When Fran told me she never, ever, spoke of her

work, even to her husband, this surprised me.

Certainly, at the time it was critical to keep their

work secret, but so many years later? Her children

grew up thinking their father was the only war hero.

He was a lieutenant colonel with Bronze and Silver

Stars, a Purple Heart, and a key to the city of Feltre,

Italy, where he served as a provisional governor at

the end of the war. His were the stories that were

told, and his were the stories that Fran’s daughter,

Debby, heard growing up.


Fran says she thought little about the past. She

enjoyed traveling, and she traveled the world,

working as a travel agent, cruising down the Nile,

rafting in Canada, and taking tour groups to the Far

East, Turkey, Greece, Romania, and what was then

the Soviet Union. Fran gets a faraway dreamy look in

her eyes when she talks about her travels. Those

trips were the highlight of her life. Her daughter

Debby says, “She was nonstop traveling. I mean,

nonstop, for several years. There aren’t many places

in the world she hasn’t been.” Fran smiled and said,

“I enjoyed taking people out on trips to show them

the breadth and scope of our nation.”


Fran often tells her daughters about a memorable

trip to Alaska during the 1986 Iditarod Trail Sled Dog

Race. She relates how she watched American

musher Susan Butcher become the second woman to

win the Iditarod: “She was holding the reins of these

huge, wonderfully strong animals. When she came

by, it was unbelievable; her legs were the size across

of five women.” Susan became the second woman to

win the Iditarod. Libby Riddles was the first in 1985.

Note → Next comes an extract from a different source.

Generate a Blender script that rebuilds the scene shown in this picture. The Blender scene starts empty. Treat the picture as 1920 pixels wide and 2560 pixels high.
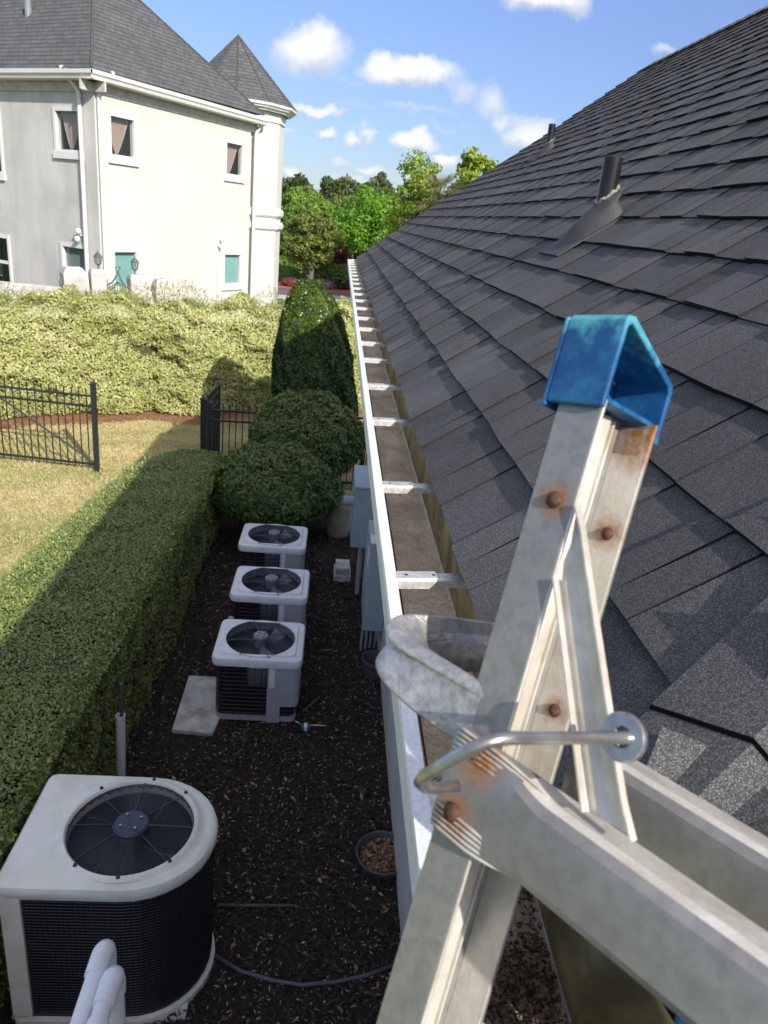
import bpy, math, random
import numpy as np
from mathutils import Vector, Matrix
random.seed(7); RNG=np.random.default_rng(7)
SC=bpy.context.scene; COL=SC.collection
# ------------------------------------------------------------------ camera
D=1920/1659.; F=1855.; CX,CY=960.,1280.
def _r0(x,y):
    v=np.array([x-CX,-(y-CY),-F]); return v/np.linalg.norm(v)
_zup=-_r0(480,6000); _y=_r0(857,541); _y=_y-_zup*(_y@_zup); _y/=np.linalg.norm(_y); _x=np.cross(_y,_zup)
RC=np.stack([_x,_y,_zup])
cam=bpy.data.cameras.new('camera'); co=bpy.data.objects.new('camera',cam); COL.objects.link(co); SC.camera=co
M4=Matrix([list(RC[0])+[0],list(RC[1])+[0],list(RC[2])+[0],[0,0,0,1]]); co.matrix_world=M4
cam.sensor_fit='VERTICAL'; cam.lens=26; cam.sensor_height=26*2560/F; cam.sensor_width=cam.sensor_height*.75
cam.clip_start=.02; cam.clip_end=2000
cam.dof.use_dof=True; cam.dof.focus_distance=1.25; cam.dof.aperture_fstop=26/1.7
SC.render.resolution_x=768; SC.render.resolution_y=1024
SC.view_settings.view_transform='Standard'; SC.view_settings.look='None'; SC.view_settings.exposure=0.95; SC.view_settings.gamma=1
# ------------------------------------------------------------------ measuring helpers (metres; eye is 4.4 m above the ground)
def ray(px,py): return RC@_r0(px*D,py*D)
def G(px,py,z): r=ray(px,py); return r*(z/r[2])
def atY(px,py,Y): r=ray(px,py); return r*(Y/r[1])
def onP(px,py,O,N): r=ray(px,py); return r*((N@O)/(N@r))
def dep(px,py,d): v=_r0(px*D,py*D); return RC@(v*(d/-v[2]))
GZ=-4.4
SUN=np.array([.87,-1.5,1.0]); SUN/=np.linalg.norm(SUN)
# ------------------------------------------------------------------ world and sun
W=bpy.data.worlds.new('World'); SC.world=W; W.use_nodes=True
nt=W.node_tree; nt.nodes.clear(); NN=nt.nodes.new; LK=nt.links.new
sky=NN('ShaderNodeTexSky'); sky.sky_type='NISHITA'; sky.sun_disc=False
sky.sun_elevation=math.asin(SUN[2]); sky.sun_rotation=math.atan2(SUN[0],SUN[1]); sky.air_density=1.0; sky.dust_density=.4; sky.ozone_density=3.5; sky.altitude=50
tc=NN('ShaderNodeTexCoord')
def vm(op,a=None,b=None):
    n=NN('ShaderNodeVectorMath'); n.operation=op
    for i,v in enumerate((a,b)):
        if v is None: continue
        if hasattr(v,'node'): LK(v,n.inputs[i])
        else: n.inputs[i].default_value=v
    return n
def mt(op,a,b=None,c=None,clamp=False):
    n=NN('ShaderNodeMath'); n.operation=op; n.use_clamp=clamp
    for i,v in enumerate((a,b,c)):
        if v is None: continue
        if hasattr(v,'node'): LK(v,n.inputs[i])
        else: n.inputs[i].default_value=v
    return n.outputs[0]
dirn=tc.outputs['Generated']
wn=NN('ShaderNodeTexNoise'); wn.inputs['Scale'].default_value=14; wn.inputs['Detail'].default_value=6; wn.inputs['Roughness'].default_value=.62; LK(dirn,wn.inputs['Vector'])
wv=vm('SUBTRACT',wn.outputs['Color'],(.5,.5,.5)); ws=vm('SCALE',wv.outputs[0]); ws.inputs['Scale'].default_value=.062
wd=vm('ADD',dirn,ws.outputs[0]).outputs[0]
CL=[(668,115,105,58,1.0),(700,90,50,42,1),(885,160,112,34,1),(835,148,50,32,1),(1170,8,90,36,1),(672,230,78,15,.85),(1050,225,48,42,.62),(1075,262,34,22,.7),(1140,300,62,40,.85),(1120,265,50,30,.55),
 (897,305,56,26,1),(702,291,34,17,.85),(765,297,20,15,.85),(797,292,26,20,.75),(792,268,18,14,.6),(735,349,34,15,.6),(800,372,46,18,.7),(628,369,26,19,.85),(626,276,24,13,.6),(1432,108,34,14,.6),
 (962,338,30,18,.9),(990,200,36,26,.55),(860,232,190,9,.42),(960,272,95,9,.4),(760,405,110,26,.55),(680,410,90,22,.4),(900,395,90,20,.6),(1010,350,60,20,.5),(340,50,60,20,.25),(760,180,120,12,.3),(1300,-60,120,40,.8),(400,-120,160,60,.8)]
acc=None; sh=None
for (px,py,rx,ry,amp) in CL:
    rx*=.88; ry*=.88
    c=ray(px,py); rgt=np.cross(c,[0,0,1]); rgt/=np.linalg.norm(rgt); upv=np.cross(rgt,c)
    k=F/D
    s=np.array([0,0,0.])
    a=vm('DOT_PRODUCT',wd,tuple(rgt*k/rx)).outputs['Value']
    b0=vm('DOT_PRODUCT',wd,tuple(upv*k/ry)).outputs['Value']
    fr=vm('DOT_PRODUCT',wd,tuple(c)).outputs['Value']
    q=mt('ADD',mt('POWER',mt('ABSOLUTE',a),2.),mt('POWER',mt('ABSOLUTE',b0),2.))
    v=mt('MULTIPLY',mt('MULTIPLY',mt('SUBTRACT',1.,mt('MULTIPLY',q,.75),clamp=True),amp),mt('GREATER_THAN',fr,.2))
    acc=v if acc is None else mt('MAXIMUM',acc,v)
    s1=mt('MULTIPLY',v,mt('ADD',mt('MULTIPLY',b0,.5),.62,clamp=True)); sh=s1 if sh is None else mt('MAXIMUM',sh,s1)
fn=NN('ShaderNodeTexNoise'); fn.inputs['Scale'].default_value=24; fn.inputs['Detail'].default_value=9; fn.inputs['Roughness'].default_value=.6; LK(dirn,fn.inputs['Vector'])
m=mt('MULTIPLY',mt('SUBTRACT',mt('ADD',acc,mt('MULTIPLY',fn.outputs['Fac'],.9)),.62),1.45,clamp=True)
m=mt('MULTIPLY',m,mt('MULTIPLY',acc,3.,clamp=True),clamp=True)
cr=NN('ShaderNodeValToRGB'); cr.color_ramp.elements[0].color=(.50,.58,.70,1); cr.color_ramp.elements[0].position=.05; cr.color_ramp.elements[1].color=(.92,.93,.95,1); cr.color_ramp.elements[1].position=.5
LK(sh,cr.inputs[0])
bg=NN('ShaderNodeBackground'); bg.inputs['Strength'].default_value=.14; 
sx=NN('ShaderNodeSeparateXYZ'); LK(dirn,sx.inputs[0]); el=NN('ShaderNodeMapRange'); el.inputs['From Min'].default_value=-.02; el.inputs['From Max'].default_value=1.0; LK(sx.outputs['Z'],el.inputs['Value'])
er=NN('ShaderNodeValToRGB'); er.color_ramp.elements[0].color=(.31,.33,.40,1); er.color_ramp.elements[1].color=(3.6,2.1,1.3,1); x_=er.color_ramp.elements.new(.32); x_.color=(.60,.55,.66,1); x_=er.color_ramp.elements.new(.48); x_.color=(1.7,1.15,.9,1); LK(el.outputs[0],er.inputs[0])  # zenith boosted and warmed beyond a real sky: added fill, out of view
mm_=NN('ShaderNodeMix'); mm_.data_type='RGBA'; mm_.blend_type='MULTIPLY'; mm_.inputs[0].default_value=1; LK(sky.outputs[0],mm_.inputs[6]); LK(er.outputs[0],mm_.inputs[7]); LK(mm_.outputs[2],bg.inputs['Color'])
bg2=NN('ShaderNodeBackground'); bg2.inputs['Strength'].default_value=.56; LK(cr.outputs[0],bg2.inputs['Color'])
mx=NN('ShaderNodeMixShader'); LK(m,mx.inputs[0]); LK(bg.outputs[0],mx.inputs[1]); LK(bg2.outputs[0],mx.inputs[2])
wo=NN('ShaderNodeOutputWorld'); LK(mx.outputs[0],wo.inputs['Surface'])
sl=bpy.data.lights.new('sun','SUN'); sl.energy=3.1; sl.angle=math.radians(.55); sl.color=(1,.955,.88)
so=bpy.data.objects.new('sun',sl); COL.objects.link(so); so.rotation_euler=Vector(SUN).to_track_quat('Z','Y').to_euler()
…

Much later when Fran wasn’t traveling as often, she

took the time to reflect on her life. It was then she

realized all she had accomplished. She joined the

Jewish Veteran’s group and shared some of her

wartime experiences with her family. Debby says

stories still come out in bits and pieces. Her children

are proud of her and have expressed gratitude that

she served her country. Fran always told her

daughters, “There’s no restrictions on what you can

be or do. Be whatever you want to be as a woman.”

Wise words.

Note: A quick refresher on history and why these

women code breakers were so critical to the war

effort. When Adolf Hitler invaded Poland, WWII

began. This conflict spread around the world. The

Axis powers were Germany, Italy, and Japan. The

Allies were Britain, France, Russia, and China. With

the bombing of Pearl Harbor on December 7, 1941,

the United States, which had previously been

neutral, entered the war.


Tensions were running high, and many countries had

developed “codes” containing secret, disguised, war

strategies and/or names of people, places, and battle

plans. The “code breakers” looked for patterns, using

complex mathematical skills and developing

technology to assist them. Long strings of letters and

numbers that looked like nonsense were studied and

it was never easy. The women took shifts and

worked around the clock. They knew their work was

essential and they took it very seriously. One woman

code breaker Ann White said, “Everyone we knew

and loved was in this war.”

The women cipher experts even tested American

codes to ensure that the enemies could not break

them. Women code breakers were doing the exact

same work as the men, sometimes better because of

their attention to detail, but were paid less than their

male counterparts. Often, they were treated with

disrespect and assigned to “housekeeping” tasks,

like washing windows.


Men often took credit for the accomplishments of

women and that is no secret! For example, J. Edgar

Hoover, the first director of the Federal Bureau of

Investigation, said that he and his group broke up a

Nazi spy ring in South America. Untrue!! It was

Elizebeth Smith Friedman, America’s first code

breaker, who actually uncovered this spy ring.